══ Record set

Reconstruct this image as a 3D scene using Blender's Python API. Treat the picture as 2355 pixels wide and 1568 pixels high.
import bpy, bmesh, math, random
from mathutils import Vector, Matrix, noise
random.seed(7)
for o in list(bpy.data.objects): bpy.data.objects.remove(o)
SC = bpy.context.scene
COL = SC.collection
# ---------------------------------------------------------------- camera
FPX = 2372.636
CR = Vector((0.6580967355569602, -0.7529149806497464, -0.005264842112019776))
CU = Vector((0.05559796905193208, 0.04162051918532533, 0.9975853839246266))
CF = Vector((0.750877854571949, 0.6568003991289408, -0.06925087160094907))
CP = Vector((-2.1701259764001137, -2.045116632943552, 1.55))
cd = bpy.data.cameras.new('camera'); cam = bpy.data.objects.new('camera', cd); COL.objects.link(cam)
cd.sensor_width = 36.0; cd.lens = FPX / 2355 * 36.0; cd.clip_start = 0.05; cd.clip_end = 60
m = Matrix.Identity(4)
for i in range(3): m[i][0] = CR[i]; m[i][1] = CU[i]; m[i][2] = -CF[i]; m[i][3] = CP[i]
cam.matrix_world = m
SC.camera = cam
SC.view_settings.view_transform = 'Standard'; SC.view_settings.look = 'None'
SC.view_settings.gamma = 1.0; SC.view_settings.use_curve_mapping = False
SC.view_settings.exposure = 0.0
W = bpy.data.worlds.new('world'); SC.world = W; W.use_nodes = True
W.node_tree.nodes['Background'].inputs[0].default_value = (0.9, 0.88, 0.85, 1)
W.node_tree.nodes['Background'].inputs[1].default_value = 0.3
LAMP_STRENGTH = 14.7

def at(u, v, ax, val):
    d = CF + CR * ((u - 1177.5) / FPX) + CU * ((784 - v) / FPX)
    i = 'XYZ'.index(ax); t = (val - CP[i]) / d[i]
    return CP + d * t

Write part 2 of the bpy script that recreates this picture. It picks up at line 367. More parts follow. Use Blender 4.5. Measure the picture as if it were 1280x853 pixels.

════

Repeat the records above exactly, from the first line to the last.

### The output
Reconstruct this image as a 3D scene using Blender's Python API. Treat the picture as 2355 pixels wide and 1568 pixels high.
import bpy, bmesh, math, random
from mathutils import Vector, Matrix, noise
random.seed(7)
for o in list(bpy.data.objects): bpy.data.objects.remove(o)
SC = bpy.context.scene
COL = SC.collection
# ---------------------------------------------------------------- camera
FPX = 2372.636
CR = Vector((0.6580967355569602, -0.7529149806497464, -0.005264842112019776))
CU = Vector((0.05559796905193208, 0.04162051918532533, 0.9975853839246266))
CF = Vector((0.750877854571949, 0.6568003991289408, -0.06925087160094907))
CP = Vector((-2.1701259764001137, -2.045116632943552, 1.55))
cd = bpy.data.cameras.new('camera'); cam = bpy.data.objects.new('camera', cd); COL.objects.link(cam)
cd.sensor_width = 36.0; cd.lens = FPX / 2355 * 36.0; cd.clip_start = 0.05; cd.clip_end = 60
m = Matrix.Identity(4)
for i in range(3): m[i][0] = CR[i]; m[i][1] = CU[i]; m[i][2] = -CF[i]; m[i][3] = CP[i]
cam.matrix_world = m
SC.camera = cam
SC.view_settings.view_transform = 'Standard'; SC.view_settings.look = 'None'
SC.view_settings.gamma = 1.0; SC.view_settings.use_curve_mapping = False
SC.view_settings.exposure = 0.0
W = bpy.data.worlds.new('world'); SC.world = W; W.use_nodes = True
W.node_tree.nodes['Background'].inputs[0].default_value = (0.9, 0.88, 0.85, 1)
W.node_tree.nodes['Background'].inputs[1].default_value = 0.3
LAMP_STRENGTH = 14.7

def at(u, v, ax, val):
    d = CF + CR * ((u - 1177.5) / FPX) + CU * ((784 - v) / FPX)
    i = 'XYZ'.index(ax); t = (val - CP[i]) / d[i]
    return CP + d * t

Write part 2 of the bpy script that recreates this picture. It picks up at line 367. More parts follow. Use Blender 4.5. Measure the picture as if it were 1280x853 pixels.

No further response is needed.